Obviously any time the private sector creates rather than destroys jobs we should be happy. So August was a good month in that regard. Plus we all knew that the government was going to shed jobs because a mass of temporary census workers were coming out of contract as the census effort winds down. I think it is telling of our fear of failure that most analysts on Wall Street had predicted a much worse private sector outcome and so they were carried away by what appeared to be great news.

Let’s keep our feet on the ground: for an economy this far into recovery the number of jobs created in August was paltry. It was insufficient to keep up with population growth. I have said before that we need to create over 100,000 jobs a month just to keep even. Having said that any growth is good growth. So let’s not be churlish.

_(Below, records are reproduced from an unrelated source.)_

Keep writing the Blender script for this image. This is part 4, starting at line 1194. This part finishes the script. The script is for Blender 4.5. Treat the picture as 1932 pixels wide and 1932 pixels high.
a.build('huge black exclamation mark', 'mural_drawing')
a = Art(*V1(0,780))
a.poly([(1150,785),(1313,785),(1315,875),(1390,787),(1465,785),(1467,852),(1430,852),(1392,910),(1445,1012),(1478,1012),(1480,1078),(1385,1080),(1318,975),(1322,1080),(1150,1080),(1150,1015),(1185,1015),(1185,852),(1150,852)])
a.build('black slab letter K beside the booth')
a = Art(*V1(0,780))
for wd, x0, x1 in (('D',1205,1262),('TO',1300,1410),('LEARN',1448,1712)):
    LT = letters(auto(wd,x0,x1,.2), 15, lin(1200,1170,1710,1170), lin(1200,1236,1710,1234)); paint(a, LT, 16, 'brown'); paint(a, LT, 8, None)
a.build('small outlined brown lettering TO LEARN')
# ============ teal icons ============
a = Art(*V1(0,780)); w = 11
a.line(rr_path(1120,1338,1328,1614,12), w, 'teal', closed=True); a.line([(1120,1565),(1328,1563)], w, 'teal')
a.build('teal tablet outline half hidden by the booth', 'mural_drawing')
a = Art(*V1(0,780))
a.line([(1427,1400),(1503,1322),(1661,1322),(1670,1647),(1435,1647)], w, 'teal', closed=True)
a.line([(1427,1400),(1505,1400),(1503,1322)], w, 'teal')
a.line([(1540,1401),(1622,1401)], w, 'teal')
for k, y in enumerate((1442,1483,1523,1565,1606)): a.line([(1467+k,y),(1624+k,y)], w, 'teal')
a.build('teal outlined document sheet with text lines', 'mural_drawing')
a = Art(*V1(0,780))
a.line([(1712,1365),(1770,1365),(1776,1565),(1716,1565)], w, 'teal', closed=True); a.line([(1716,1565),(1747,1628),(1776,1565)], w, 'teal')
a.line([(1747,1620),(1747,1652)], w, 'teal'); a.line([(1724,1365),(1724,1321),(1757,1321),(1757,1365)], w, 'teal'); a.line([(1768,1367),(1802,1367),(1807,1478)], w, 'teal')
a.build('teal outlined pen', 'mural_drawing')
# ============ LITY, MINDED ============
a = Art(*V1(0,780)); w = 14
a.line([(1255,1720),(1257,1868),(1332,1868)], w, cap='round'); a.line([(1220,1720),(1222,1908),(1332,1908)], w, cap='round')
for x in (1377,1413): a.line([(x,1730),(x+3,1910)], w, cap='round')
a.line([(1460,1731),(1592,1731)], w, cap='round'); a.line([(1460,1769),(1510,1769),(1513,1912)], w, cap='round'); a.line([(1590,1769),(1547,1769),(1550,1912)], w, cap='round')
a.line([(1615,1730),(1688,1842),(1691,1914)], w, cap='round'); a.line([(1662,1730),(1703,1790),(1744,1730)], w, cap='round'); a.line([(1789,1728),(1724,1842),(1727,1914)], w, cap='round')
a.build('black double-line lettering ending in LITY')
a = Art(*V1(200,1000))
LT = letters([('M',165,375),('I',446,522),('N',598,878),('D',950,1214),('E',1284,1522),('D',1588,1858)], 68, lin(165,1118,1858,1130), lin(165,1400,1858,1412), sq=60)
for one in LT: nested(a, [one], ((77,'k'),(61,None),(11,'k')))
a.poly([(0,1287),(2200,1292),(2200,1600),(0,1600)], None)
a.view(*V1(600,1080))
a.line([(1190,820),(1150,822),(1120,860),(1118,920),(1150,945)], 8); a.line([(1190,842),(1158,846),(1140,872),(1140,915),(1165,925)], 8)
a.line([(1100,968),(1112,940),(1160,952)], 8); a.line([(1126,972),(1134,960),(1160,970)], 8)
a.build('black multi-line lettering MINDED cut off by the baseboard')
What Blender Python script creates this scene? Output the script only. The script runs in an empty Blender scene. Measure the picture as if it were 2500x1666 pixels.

This, I think, is the ongoing difficulty we are having: none of the good news is so good that we can breath a sigh of relief. Instead we are stuck in a series of apparently endless “mixed” messages. The drift is palpable. The economy just cannot get into a high gear.

The reason is clear: the defensive posture of both households and business self-perpetuates itself. As we shed debt, which is a rational thing to do, we cripple our ability to spend. This limits growth and presses down on us. So we shed more debt. And so on. The last great de-leveraging period in American history was the Great Depression. This time is not quite as bad due to the fiscal and monetary stimulus which has the effect of mitigating the reduction in debt and thus keeps cash flowing. Nonetheless we are running the risk of crashing the second we stop the stimulus. It looks as if the private sector has not yet completed its reduction, this increase in jobs is a sign of tentative rather than buoyant business expectation. The conversation is far too biased towards fear of the next bad news rather than the next good news.

Fear is corrosive because it enervates. It prevents investment and induces individually sensible, but collectively destructive behavior. Only the government can step in to stop the rot.

More stimulus is needed. Today’s jobs report confirms that.